- Stocks experienced yet another day of wild swings as traders weighed the newest geopolitical developments amid concerns of a Federal Reserve policy blunder.
- The S&P 500 notched its third straight drop, while Treasury yields rose, with shorter maturities leading the increase. Curve flattening resumed as a result of the move, with the difference between two- and 10-year rates contracting. For the first time since 2014, WTI crude reached $95 per barrel.
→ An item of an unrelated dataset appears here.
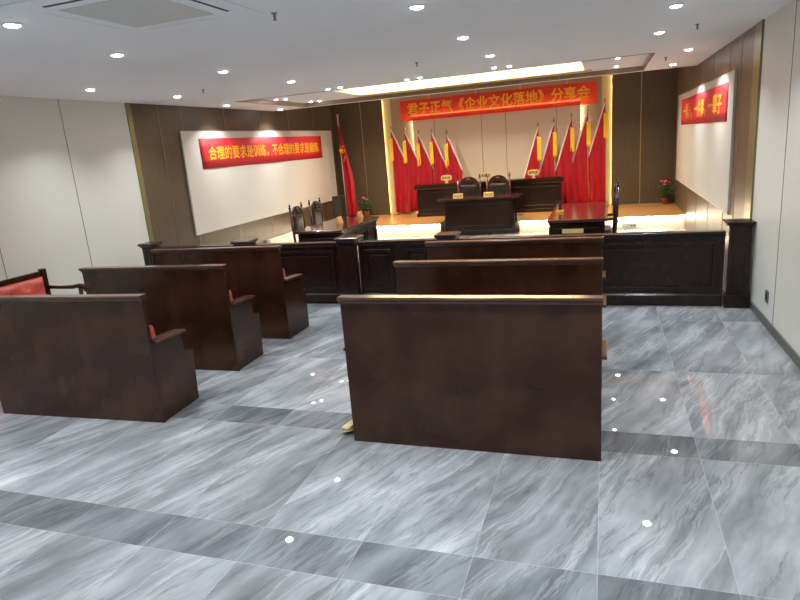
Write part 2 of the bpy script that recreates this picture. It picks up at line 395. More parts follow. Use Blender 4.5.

- Ukraine’s President Zelensky startled markets temporarily with a sarcastic remark about the rest of the world forecasting a date for a Russian assault, according to his office. Instead, Zelinsky believes it should be a day of unity. Meanwhile, Vladimir Putin's senior diplomat urged the Russian president to keep talking to the West, saying that negotiation alternatives were "far from exhausted."
- Since the January Fed meeting, betting on the pace of rate hikes have shifted to six or seven this year, up from the three policymakers predicted in December. Global markets are pricing in an aggressive round of monetary tightening this year, according to JPMorgan Strategists led by Marko Kolanovic, which is unlikely to materialize in full, strengthening the allure of stocks related to the economic cycle.
- Meanwhile, Fed's Bullard, stated on Monday that the central bank needed to move on with plans to raise rates in order to demonstrate its inflation-fighting credibility. He told CNBC, "I do believe we need to front-load more of our planned removal of accommodation than we would have previously."